8. Does the North Carolina Constitution afford more rights than the federal Constitution, or the same?

Some parts of the North Carolina Constitution do appear to have broader, affirmative grants of rights than those in the Bill of Rights. For example, the North Carolina Constitution has an entire Article (Article IX) with many sections addressed to the right of residents to a public education. Obviously, the Courts only apply these rights to the extent that they are effectively raised in the cases before them.

9. Do you think that drug courts and mental-health courts have a place in the North Carolina judicial system? What is your opinion on "alternative sentencing" and restorative justice? Have you ever issued judgments, or advocated for judgments, that emphasize a mutual resolution between victims and defendants, and/or judgments that emphasize treatment over punishment? Please be specific.
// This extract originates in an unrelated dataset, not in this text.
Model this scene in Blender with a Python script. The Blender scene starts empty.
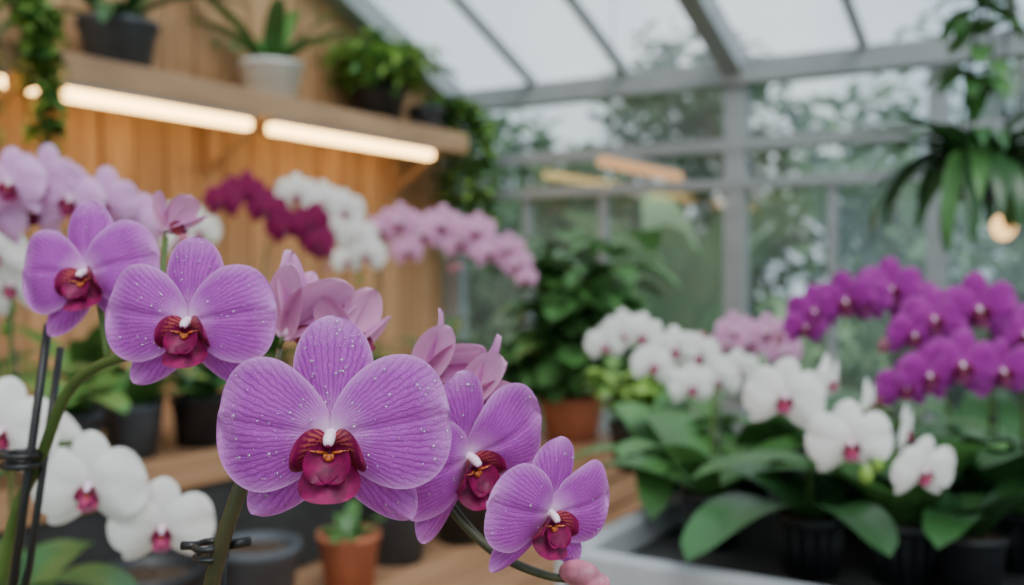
import bpy, math, random
from mathutils import Vector, Matrix, Euler
random.seed(7)
TH = math.radians(31.7)
CT, ST = math.cos(TH), math.sin(TH)
EYE = 1.40
pi = math.pi

def img_pt(b, e, d):
    """image pixels right of centre, above horizon, assumed depth (m) -> room coords"""
    r = b*d/1000.0  # back-projects the image pixel offset at the assumed depth
    return Vector((r*CT - d*ST, r*ST + d*CT, EYE + e*d/1000.0))

# ------------------------------------------------------------------ mesh builder
class MB:
    def __init__(s):
        s.v=[]; s.f=[]; s.m=[]; s.uv=[]
    def vert(s,p,uv=(0,0)):
        s.v.append(tuple(p)); s.uv.append(uv); return len(s.v)-1
    def face(s,idx,m=0):
        s.f.append(tuple(idx)); s.m.append(m)
    def grid(s,fn,nu,nv,m=0):
        base=len(s.v)
        for i in range(nu+1):
            for j in range(nv+1):
                p,uv=fn(i,j); s.vert(p,uv)
        for i in range(nu):
            for j in range(nv):
                a=base+i*(nv+1)+j
                s.face((a,a+nv+1,a+nv+2,a+1),m)
    def tube(s,pts,radii,seg=8,m=0,caps=True):
        pts=[Vector(p) for p in pts]
        if not hasattr(radii,'__len__'): radii=[radii]*len(pts)
        base=len(s.v); n=len(pts)
        ref=Vector((0.3,0.2,1)).normalized()
        t0=(pts[1]-pts[0]).normalized()
        if abs(t0.dot(ref))>0.95: ref=Vector((1,0.1,0)).normalized()
        x=(ref-t0*ref.dot(t0)).normalized()
        for i in range(n):
            t=(pts[min(i+1,n-1)]-pts[max(i-1,0)]).normalized()
            x=(x-t*x.dot(t)).normalized(); y=t.cross(x)
            for k in range(seg):
                a=2*pi*k/seg
                s.vert(pts[i]+(x*math.cos(a)+y*math.sin(a))*radii[i],(k/seg,i/n))
        for i in range(n-1):
            for k in range(seg):
                a=base+i*seg+k; b=base+i*seg+(k+1)%seg
                s.face((a,b,b+seg,a+seg),m)
        if caps:
            s.face([base+k for k in range(seg)][::-1],m)
            s.face([base+(n-1)*seg+k for k in range(seg)],m)
    def lathe(s,prof,c,seg=24,m=0):
        base=len(s.v); c=Vector(c)
        for (r,z) in prof:
            for k in range(seg):
                a=2*pi*k/seg
                s.vert(c+Vector((r*math.cos(a),r*math.sin(a),z)),(k/seg,z))
        for i in range(len(prof)-1):
            for k in range(seg):
                a=base+i*seg+k; b=base+i*seg+(k+1)%seg
                s.face((a,b,b+seg,a+seg),m)
        s.face([base+k for k in range(seg)][::-1],m)
        s.face([base+(len(prof)-1)*seg+k for k in range(seg)],m)
    def ball(s,c,r,m=0,seg=10,rings=6,uv=(0,0)):
        c=Vector(c)
        if not hasattr(r,'__len__'): r=(r,r,r)
        base=len(s.v)
        for i in range(rings+1):
            ph=pi*i/rings
            for k in range(seg):
                a=2*pi*k/seg
                s.vert(c+Vector((r[0]*math.sin(ph)*math.cos(a),r[1]*math.sin(ph)*math.sin(a),-r[2]*math.cos(ph))),uv)
        for i in range(rings):
            for k in range(seg):
                a=base+i*seg+k; b=base+i*seg+(k+1)%seg
                s.face((a,b,b+seg,a+seg),m)
    def box(s,lo,hi,m=0,uv=(0,0)):
        x0,y0,z0=lo; x1,y1,z1=hi
        b=len(s.v)
        for p in ((x0,y0,z0),(x1,y0,z0),(x1,y1,z0),(x0,y1,z0),(x0,y0,z1),(x1,y0,z1),(x1,y1,z1),(x0,y1,z1)):
            s.vert(p,uv)
        for f in ((0,3,2,1),(4,5,6,7),(0,1,5,4),(1,2,6,5),(2,3,7,6),(3,0,4,7)):
            s.face([b+k for k in f],m)
    def obox(s,p0,p1,w,h,m=0,up=Vector((0,0,1))):
        p0=Vector(p0);p1=Vector(p1); t=(p1-p0).normalized(); x=t.cross(up).normalized(); u=x.cross(t)
        b=len(s.v)
        for p in (p0,p1):
            for (i,j) in ((-1,-1),(1,-1),(1,1),(-1,1)):
                s.vert(p+x*(i*w/2)+u*(j*h/2))
        for f in ((0,1,2,3),(7,6,5,4),(0,4,5,1),(1,5,6,2),(2,6,7,3),(3,7,4,0)):
            s.face([b+k for k in f],m)
    def clampx(s,xmin):
        s.v=[(max(xmin,p[0]),p[1],p[2]) for p in s.v]
    def mesh(s,name,mats,smooth=True):
        me=bpy.data.meshes.new(name)
        me.from_pydata(s.v,[],s.f)
        for mt in mats: me.materials.append(mt)
        me.polygons.foreach_set('material_index',s.m)
        if smooth: me.polygons.foreach_set('use_smooth',[True]*len(s.f))
        for nm,o in (('UVMap',0),('st',2)):
            if o and not any(len(u)>2 for u in s.uv): continue
            uvl=me.uv_layers.new(name=nm)
            li=[0.0]*(2*len(me.loops))
            for l in me.loops:
                u=s.uv[l.vertex_index]
                if len(u)>o: li[2*l.index]=u[o]; li[2*l.index+1]=u[o+1]
            uvl.data.foreach_set('uv',li)
        me.update()
        return me
    def obj(s,name,mats,parent=None,smooth=True,bevel=0):
        return place(name,s.mesh(name,mats,smooth),parent=parent,bevel=bevel)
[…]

Drug treatment courts can be very effective in heading off further incarceration, by dealing with the root of the problem. I am a firm believer in programs like this that encourage alternatives to incarceration, to keep potential offenders out of jail and in constructive roles in the community.

10. What is your interpretation of the purpose of bail?

Bail is to allow people who have been charged with crimes to remain free pending trial, and thus acknowledge the presumption of innocence, while allowing the court to set the amount to protect the community in the event the person poses a danger.

11. Do you favor or oppose applying a plain error review to all alleged errors in capital cases? Do you favor or oppose mandating appellate review in post-conviction capital cases to help avoid arbitrariness in review of post-conviction capital cases by superior court judges? Please explain.

Capital cases are not reviewed by the Court of Appeals, but go directly to the state Supreme Court. Thus, this question has no application to the job for which I am running.

12. Do you favor or oppose public financing of judicial races? In particular, how do you view Canon 7 of the N.C. Judicial Code of Conduct regarding the personal solicitation of campaign contributions, taking positions on issues and endorsing candidates for other offices? What changes would you make to the current system? Please explain.

I am participating in the Public Campaign fund because I believe it helps remove much of the appearance of impropriety associated with raising large campaign contributions. In general, I do not believe that North Carolina courts or judges have been corrupted by money in politics in the past, but the creation of publicly funded campaigns are a good preventative measure, and an excellent means of increasing public confidence in our judicial system.

13. The Independent's mission is to help build a just community in the Triangle. How would your election to office help further that goal?

My experience at the trial level will enable me to appreciate the practical effects of my opinions. Likewise, I believe that my commitment to effective judging results in a more just system. As a judge – at the trial or appellate level – I can only make the process more just, but I cannot attempt to impose what I deem to be just outcomes that do not comply with the law.